* SET PROBLEM *
In the records below, reproduce exactly the lines from the one containing "Build this scene" through the one containing "cam_d.clip_start = 1.0;", both included, and omit the pictures.

(Records with scene code)
-*-

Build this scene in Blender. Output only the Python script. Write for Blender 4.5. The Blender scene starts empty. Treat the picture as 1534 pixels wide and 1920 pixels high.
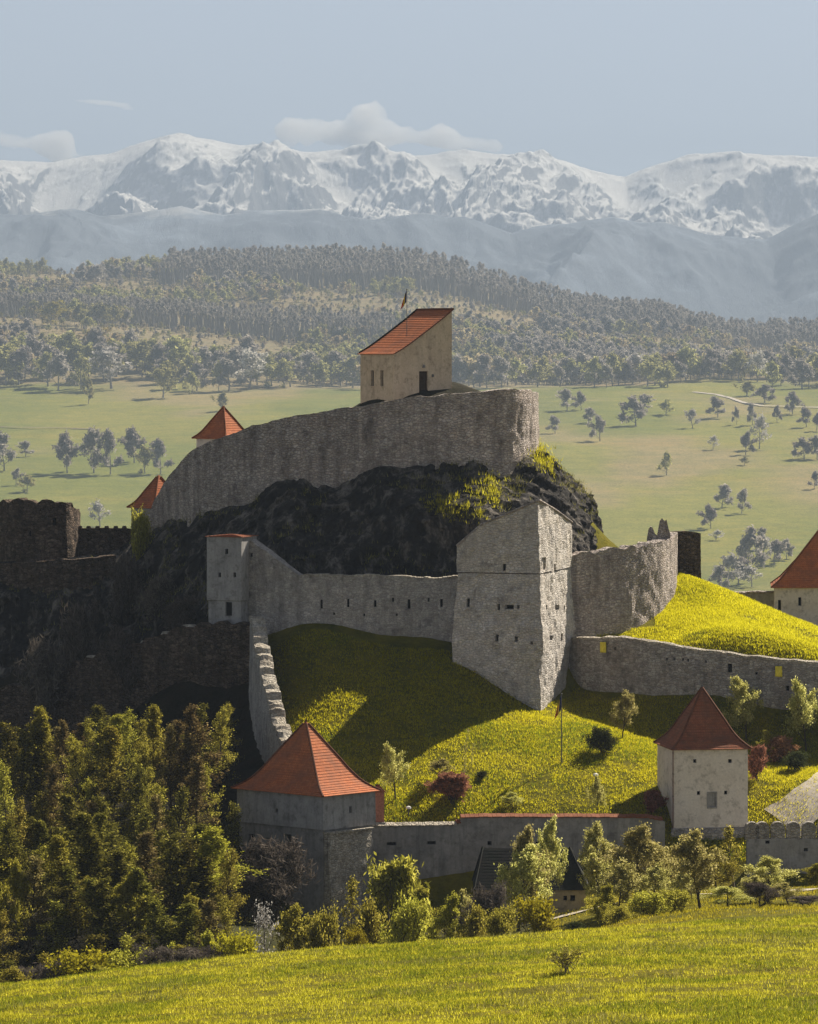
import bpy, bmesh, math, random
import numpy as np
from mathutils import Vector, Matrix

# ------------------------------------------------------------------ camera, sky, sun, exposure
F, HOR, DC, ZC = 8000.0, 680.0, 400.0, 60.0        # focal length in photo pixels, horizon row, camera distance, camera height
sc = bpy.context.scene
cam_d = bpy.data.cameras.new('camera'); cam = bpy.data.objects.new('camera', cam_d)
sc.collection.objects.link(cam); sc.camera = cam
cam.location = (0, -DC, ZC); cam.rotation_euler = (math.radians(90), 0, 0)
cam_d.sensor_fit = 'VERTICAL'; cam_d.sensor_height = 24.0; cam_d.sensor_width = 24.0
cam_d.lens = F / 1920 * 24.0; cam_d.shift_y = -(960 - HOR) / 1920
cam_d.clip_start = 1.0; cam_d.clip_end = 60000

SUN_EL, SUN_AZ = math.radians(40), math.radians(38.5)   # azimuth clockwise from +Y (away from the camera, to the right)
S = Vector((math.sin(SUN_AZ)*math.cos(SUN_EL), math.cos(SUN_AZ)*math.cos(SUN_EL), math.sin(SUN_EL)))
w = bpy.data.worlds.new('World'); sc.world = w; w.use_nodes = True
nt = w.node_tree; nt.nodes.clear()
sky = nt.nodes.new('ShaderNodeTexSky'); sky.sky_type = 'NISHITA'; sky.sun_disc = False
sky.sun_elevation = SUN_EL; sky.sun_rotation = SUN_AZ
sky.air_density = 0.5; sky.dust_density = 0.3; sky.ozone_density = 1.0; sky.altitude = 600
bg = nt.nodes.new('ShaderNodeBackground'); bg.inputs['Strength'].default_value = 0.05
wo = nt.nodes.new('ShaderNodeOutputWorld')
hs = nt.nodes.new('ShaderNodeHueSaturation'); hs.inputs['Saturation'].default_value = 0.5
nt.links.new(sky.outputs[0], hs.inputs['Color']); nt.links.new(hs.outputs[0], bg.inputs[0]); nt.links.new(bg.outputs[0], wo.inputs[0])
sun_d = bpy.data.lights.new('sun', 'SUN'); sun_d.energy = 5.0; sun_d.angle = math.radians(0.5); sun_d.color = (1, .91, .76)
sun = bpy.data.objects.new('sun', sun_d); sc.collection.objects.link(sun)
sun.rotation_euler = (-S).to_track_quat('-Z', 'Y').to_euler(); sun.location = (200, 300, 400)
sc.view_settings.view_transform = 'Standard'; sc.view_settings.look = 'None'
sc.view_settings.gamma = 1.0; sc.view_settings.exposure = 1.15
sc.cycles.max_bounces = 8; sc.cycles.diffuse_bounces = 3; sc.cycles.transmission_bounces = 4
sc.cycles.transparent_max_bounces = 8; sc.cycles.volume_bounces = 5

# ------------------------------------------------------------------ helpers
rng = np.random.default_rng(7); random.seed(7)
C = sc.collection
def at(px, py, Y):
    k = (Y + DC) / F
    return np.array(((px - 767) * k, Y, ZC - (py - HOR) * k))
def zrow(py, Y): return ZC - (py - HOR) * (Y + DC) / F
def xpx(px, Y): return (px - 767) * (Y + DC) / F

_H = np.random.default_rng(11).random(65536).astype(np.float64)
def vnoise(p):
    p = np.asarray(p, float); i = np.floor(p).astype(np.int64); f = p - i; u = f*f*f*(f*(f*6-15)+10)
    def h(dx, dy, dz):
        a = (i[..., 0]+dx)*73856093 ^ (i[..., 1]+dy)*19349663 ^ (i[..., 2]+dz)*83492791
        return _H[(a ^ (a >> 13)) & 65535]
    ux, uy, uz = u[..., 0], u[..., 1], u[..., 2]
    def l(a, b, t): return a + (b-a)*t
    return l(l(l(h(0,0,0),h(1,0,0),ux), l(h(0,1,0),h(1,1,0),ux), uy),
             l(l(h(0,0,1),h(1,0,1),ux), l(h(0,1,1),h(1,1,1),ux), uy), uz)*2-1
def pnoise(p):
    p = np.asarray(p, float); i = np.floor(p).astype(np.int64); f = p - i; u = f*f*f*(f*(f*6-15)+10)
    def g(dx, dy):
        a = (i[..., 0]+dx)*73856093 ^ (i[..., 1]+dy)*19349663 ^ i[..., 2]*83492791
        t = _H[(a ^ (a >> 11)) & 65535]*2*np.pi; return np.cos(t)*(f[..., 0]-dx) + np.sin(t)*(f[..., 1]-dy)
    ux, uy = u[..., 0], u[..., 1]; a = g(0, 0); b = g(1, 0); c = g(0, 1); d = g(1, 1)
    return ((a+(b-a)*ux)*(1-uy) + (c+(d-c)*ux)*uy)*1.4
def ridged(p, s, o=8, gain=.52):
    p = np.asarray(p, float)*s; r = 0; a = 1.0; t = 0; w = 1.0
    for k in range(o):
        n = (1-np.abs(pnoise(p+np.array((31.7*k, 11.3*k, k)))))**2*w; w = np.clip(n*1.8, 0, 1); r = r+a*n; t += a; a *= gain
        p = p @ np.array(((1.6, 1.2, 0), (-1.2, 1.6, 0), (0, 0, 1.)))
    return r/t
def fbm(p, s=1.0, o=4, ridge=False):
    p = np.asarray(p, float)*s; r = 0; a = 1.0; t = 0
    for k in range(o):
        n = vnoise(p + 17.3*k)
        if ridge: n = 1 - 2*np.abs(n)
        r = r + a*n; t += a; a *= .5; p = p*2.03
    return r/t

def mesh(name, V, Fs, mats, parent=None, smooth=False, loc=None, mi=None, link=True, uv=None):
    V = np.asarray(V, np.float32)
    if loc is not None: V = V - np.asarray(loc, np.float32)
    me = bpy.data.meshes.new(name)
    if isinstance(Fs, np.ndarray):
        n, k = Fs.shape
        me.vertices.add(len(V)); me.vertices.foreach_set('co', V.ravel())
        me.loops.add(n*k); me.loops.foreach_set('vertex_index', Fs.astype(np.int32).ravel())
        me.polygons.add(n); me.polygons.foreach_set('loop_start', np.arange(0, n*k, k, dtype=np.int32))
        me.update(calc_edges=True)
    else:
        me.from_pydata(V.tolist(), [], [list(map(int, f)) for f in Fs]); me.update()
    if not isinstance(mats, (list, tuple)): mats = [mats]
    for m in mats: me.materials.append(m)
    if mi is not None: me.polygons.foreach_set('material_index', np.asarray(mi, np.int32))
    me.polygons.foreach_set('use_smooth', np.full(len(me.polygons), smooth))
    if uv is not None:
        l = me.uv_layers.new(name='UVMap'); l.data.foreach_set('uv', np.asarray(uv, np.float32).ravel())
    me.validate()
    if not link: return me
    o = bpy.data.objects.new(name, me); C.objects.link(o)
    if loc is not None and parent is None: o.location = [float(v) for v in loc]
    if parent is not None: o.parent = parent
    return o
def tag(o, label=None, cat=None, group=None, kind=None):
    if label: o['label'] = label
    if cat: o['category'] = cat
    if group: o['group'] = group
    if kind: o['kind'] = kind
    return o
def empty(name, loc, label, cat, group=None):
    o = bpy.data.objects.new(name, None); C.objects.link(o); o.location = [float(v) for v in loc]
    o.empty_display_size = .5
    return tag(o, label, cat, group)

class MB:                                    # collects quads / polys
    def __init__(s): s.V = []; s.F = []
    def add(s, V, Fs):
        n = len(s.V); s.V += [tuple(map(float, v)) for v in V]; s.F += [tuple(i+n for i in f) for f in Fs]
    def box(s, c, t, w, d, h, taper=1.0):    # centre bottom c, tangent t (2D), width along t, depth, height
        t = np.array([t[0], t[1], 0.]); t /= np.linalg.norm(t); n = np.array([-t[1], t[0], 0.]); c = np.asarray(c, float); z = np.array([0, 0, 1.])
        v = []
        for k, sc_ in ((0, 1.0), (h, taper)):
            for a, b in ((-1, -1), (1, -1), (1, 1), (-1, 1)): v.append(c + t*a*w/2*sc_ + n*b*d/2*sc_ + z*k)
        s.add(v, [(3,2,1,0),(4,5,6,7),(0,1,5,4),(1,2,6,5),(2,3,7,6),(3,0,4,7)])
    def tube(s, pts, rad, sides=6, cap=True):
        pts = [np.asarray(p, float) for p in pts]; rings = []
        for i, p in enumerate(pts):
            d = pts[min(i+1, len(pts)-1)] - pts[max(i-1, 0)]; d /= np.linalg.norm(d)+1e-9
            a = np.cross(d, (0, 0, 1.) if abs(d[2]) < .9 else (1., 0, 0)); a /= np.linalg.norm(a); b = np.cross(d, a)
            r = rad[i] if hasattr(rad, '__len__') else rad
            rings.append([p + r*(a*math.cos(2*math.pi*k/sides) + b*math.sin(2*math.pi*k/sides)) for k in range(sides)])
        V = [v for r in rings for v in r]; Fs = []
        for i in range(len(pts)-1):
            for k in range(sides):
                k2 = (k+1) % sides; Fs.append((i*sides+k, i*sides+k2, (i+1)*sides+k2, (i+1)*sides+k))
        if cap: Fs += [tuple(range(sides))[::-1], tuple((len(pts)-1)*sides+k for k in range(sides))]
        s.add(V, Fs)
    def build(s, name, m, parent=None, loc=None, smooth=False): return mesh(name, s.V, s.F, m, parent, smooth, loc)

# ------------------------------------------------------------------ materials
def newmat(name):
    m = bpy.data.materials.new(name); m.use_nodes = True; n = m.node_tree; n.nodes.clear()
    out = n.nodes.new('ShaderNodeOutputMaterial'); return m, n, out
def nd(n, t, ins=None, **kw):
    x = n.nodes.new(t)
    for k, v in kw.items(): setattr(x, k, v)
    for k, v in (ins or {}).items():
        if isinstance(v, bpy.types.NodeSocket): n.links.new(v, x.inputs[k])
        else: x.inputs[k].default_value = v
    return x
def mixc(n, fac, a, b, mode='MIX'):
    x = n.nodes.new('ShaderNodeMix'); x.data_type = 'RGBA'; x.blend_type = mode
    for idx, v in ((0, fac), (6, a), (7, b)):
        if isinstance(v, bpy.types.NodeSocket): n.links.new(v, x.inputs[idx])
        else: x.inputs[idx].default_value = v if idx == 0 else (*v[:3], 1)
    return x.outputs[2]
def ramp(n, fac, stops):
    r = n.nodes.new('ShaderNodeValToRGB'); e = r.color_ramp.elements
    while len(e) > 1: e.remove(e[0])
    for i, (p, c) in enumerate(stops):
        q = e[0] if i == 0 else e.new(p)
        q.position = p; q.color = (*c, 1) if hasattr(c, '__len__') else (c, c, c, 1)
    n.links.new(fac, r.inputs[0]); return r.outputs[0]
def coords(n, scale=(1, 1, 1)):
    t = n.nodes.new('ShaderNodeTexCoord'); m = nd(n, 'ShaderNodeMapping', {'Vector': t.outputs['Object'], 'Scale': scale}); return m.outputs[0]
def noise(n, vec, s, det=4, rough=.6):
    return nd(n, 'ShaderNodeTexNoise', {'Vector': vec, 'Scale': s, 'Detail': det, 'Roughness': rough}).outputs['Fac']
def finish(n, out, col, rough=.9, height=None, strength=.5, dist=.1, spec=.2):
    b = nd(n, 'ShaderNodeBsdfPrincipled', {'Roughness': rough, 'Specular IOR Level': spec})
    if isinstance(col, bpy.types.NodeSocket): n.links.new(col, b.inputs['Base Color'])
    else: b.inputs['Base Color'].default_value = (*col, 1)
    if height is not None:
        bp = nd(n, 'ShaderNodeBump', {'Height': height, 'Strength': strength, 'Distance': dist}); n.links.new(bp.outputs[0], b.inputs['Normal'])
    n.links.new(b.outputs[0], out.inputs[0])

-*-

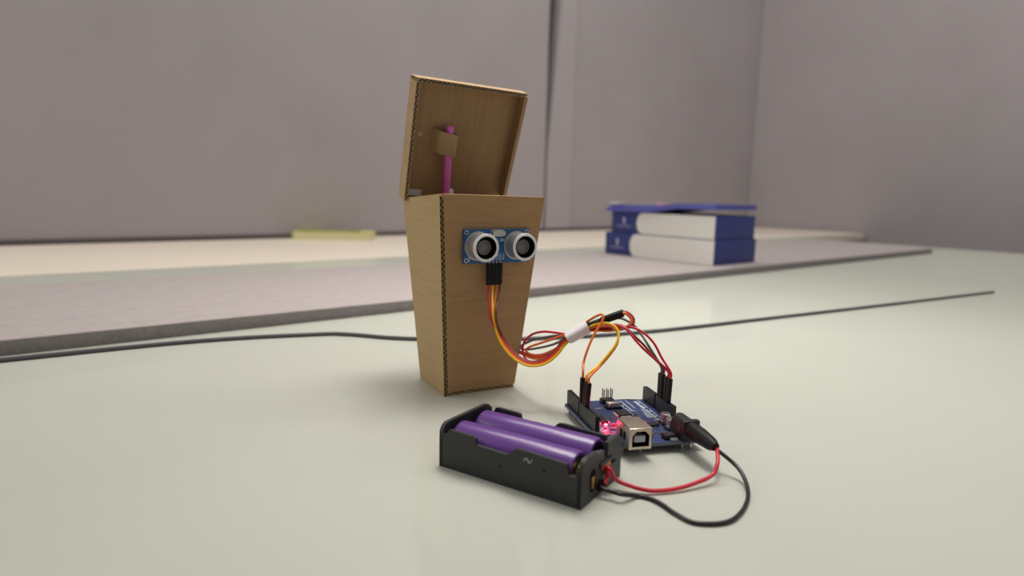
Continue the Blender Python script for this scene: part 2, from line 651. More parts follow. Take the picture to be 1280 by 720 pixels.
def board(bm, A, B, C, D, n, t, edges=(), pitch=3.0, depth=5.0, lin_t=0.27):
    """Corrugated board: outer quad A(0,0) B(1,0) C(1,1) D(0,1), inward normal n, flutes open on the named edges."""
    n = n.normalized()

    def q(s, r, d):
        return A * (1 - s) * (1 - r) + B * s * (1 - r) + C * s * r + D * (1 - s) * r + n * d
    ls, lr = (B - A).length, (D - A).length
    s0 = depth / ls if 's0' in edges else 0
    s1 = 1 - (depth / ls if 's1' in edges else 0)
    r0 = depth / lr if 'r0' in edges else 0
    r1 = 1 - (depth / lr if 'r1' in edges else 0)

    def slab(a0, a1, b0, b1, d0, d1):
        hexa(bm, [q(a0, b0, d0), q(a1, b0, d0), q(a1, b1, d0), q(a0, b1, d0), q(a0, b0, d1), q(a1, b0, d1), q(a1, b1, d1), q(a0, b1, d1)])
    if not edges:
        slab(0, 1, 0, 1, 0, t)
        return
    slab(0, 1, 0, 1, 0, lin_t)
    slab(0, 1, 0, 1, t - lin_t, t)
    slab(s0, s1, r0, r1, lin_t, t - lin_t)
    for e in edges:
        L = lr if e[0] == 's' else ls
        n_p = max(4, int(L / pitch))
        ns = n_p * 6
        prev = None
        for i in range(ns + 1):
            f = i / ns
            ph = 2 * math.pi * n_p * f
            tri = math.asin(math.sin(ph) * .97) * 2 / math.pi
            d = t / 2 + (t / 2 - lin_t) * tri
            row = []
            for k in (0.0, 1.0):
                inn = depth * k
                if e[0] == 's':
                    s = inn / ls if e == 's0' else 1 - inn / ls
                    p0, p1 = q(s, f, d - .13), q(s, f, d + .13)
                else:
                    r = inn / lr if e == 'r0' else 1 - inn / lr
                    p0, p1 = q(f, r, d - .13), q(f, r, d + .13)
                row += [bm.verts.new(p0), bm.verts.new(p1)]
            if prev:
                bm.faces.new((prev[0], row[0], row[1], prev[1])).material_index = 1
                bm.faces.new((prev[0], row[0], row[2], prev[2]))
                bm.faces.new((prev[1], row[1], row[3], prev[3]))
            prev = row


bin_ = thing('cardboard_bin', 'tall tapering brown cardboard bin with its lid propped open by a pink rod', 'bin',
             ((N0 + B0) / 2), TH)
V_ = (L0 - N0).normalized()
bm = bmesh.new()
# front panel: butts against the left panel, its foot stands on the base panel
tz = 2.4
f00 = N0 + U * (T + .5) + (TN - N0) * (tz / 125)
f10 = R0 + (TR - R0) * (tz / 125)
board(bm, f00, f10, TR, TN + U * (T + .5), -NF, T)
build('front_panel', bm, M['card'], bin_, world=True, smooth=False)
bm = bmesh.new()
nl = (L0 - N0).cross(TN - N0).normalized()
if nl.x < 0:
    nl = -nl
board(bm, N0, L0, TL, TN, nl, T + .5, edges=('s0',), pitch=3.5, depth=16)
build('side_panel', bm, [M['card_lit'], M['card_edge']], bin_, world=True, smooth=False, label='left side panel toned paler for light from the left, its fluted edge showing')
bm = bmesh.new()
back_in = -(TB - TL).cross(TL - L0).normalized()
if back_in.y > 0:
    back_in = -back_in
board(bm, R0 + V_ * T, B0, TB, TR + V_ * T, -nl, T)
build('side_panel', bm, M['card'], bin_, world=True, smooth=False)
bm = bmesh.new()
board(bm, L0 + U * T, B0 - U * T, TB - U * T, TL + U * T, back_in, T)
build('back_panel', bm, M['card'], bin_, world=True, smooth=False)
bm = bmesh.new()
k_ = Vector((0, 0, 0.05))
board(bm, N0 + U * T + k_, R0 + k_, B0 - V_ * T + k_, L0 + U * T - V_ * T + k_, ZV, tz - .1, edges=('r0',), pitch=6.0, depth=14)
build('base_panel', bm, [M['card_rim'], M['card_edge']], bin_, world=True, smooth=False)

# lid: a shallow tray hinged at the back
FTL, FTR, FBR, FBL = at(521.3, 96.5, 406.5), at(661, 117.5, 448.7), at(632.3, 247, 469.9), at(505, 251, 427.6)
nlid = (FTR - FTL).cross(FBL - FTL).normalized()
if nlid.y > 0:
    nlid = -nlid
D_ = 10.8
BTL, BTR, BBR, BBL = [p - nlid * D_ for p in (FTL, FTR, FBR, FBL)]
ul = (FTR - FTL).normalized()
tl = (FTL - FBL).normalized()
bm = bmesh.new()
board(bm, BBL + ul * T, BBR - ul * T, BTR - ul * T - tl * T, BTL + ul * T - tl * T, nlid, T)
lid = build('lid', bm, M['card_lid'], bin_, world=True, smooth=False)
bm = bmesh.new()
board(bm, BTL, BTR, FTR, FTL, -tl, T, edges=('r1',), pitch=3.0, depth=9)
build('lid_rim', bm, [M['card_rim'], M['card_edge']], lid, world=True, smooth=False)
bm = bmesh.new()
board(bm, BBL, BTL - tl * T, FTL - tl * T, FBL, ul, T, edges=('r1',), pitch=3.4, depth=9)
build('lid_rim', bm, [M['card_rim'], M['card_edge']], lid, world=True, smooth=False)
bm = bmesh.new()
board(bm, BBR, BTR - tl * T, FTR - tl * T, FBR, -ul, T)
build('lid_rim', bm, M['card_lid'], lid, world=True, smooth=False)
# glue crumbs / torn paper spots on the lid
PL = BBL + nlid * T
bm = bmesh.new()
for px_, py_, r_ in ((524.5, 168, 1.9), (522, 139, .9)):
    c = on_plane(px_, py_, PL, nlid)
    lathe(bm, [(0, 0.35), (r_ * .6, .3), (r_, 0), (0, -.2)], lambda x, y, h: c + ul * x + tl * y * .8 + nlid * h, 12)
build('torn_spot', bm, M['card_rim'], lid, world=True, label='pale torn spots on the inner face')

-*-

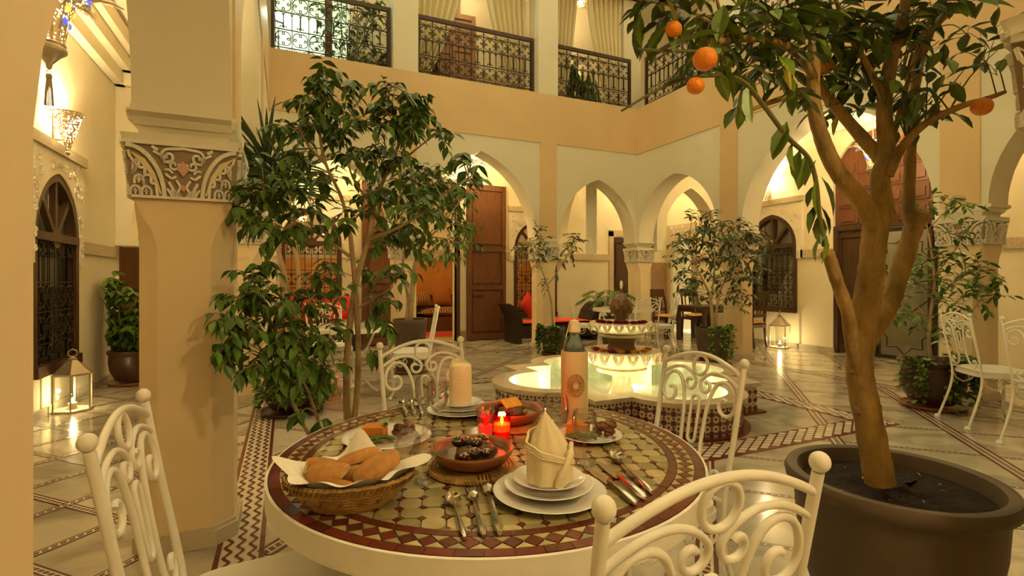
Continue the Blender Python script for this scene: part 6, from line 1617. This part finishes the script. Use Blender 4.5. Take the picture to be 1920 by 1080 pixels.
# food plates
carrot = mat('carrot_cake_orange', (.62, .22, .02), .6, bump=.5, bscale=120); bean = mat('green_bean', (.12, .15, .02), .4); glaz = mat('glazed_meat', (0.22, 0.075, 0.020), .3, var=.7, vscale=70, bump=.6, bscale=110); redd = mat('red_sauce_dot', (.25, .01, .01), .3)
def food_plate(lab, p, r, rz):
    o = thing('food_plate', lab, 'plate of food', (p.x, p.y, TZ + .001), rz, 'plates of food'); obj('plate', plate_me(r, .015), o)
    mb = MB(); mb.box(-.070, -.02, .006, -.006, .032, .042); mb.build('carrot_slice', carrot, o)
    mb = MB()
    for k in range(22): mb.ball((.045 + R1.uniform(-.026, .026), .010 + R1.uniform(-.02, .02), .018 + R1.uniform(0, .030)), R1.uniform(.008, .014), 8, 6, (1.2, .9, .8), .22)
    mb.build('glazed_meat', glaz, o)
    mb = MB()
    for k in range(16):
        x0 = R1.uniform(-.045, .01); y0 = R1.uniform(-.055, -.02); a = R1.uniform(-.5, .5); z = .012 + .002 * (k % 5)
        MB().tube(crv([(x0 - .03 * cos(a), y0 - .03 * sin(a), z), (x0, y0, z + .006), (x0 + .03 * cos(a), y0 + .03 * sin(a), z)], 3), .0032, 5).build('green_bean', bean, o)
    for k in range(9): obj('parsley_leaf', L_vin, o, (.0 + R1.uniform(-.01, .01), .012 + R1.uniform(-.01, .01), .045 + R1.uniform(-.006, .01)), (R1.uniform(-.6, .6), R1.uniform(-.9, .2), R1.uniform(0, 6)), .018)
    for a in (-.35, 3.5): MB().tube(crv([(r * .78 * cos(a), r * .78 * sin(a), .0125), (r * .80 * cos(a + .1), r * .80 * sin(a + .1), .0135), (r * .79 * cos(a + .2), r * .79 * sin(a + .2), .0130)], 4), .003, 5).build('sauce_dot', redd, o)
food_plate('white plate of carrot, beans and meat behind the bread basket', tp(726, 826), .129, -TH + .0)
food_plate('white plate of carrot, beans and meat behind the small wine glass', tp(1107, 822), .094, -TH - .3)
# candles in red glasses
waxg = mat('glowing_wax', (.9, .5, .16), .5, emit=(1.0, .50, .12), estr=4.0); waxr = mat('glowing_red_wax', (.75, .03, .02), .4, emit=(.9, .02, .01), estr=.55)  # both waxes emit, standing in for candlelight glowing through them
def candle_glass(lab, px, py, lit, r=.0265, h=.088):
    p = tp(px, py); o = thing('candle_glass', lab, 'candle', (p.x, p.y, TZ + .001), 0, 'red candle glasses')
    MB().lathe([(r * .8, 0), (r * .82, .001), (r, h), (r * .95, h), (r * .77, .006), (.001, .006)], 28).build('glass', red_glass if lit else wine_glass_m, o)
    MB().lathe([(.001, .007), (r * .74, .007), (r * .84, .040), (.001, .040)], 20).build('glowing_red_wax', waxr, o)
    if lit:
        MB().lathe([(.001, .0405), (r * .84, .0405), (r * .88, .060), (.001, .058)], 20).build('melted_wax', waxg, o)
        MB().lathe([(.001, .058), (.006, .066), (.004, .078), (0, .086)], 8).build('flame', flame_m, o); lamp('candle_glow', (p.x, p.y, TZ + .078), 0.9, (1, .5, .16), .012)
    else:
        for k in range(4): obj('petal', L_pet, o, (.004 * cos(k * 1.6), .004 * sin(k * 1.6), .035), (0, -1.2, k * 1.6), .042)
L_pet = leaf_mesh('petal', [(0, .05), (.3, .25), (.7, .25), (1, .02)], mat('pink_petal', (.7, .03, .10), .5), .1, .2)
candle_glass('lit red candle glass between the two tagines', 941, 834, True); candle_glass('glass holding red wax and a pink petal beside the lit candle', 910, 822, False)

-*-

* ANSWER TO THIS EXERCISE *
Build this scene in Blender. Output only the Python script. Write for Blender 4.5. The Blender scene starts empty. Treat the picture as 1534 pixels wide and 1920 pixels high.
import bpy, bmesh, math, random
import numpy as np
from mathutils import Vector, Matrix

# ------------------------------------------------------------------ camera, sky, sun, exposure
F, HOR, DC, ZC = 8000.0, 680.0, 400.0, 60.0        # focal length in photo pixels, horizon row, camera distance, camera height
sc = bpy.context.scene
cam_d = bpy.data.cameras.new('camera'); cam = bpy.data.objects.new('camera', cam_d)
sc.collection.objects.link(cam); sc.camera = cam
cam.location = (0, -DC, ZC); cam.rotation_euler = (math.radians(90), 0, 0)
cam_d.sensor_fit = 'VERTICAL'; cam_d.sensor_height = 24.0; cam_d.sensor_width = 24.0
cam_d.lens = F / 1920 * 24.0; cam_d.shift_y = -(960 - HOR) / 1920
cam_d.clip_start = 1.0; cam_d.clip_end = 60000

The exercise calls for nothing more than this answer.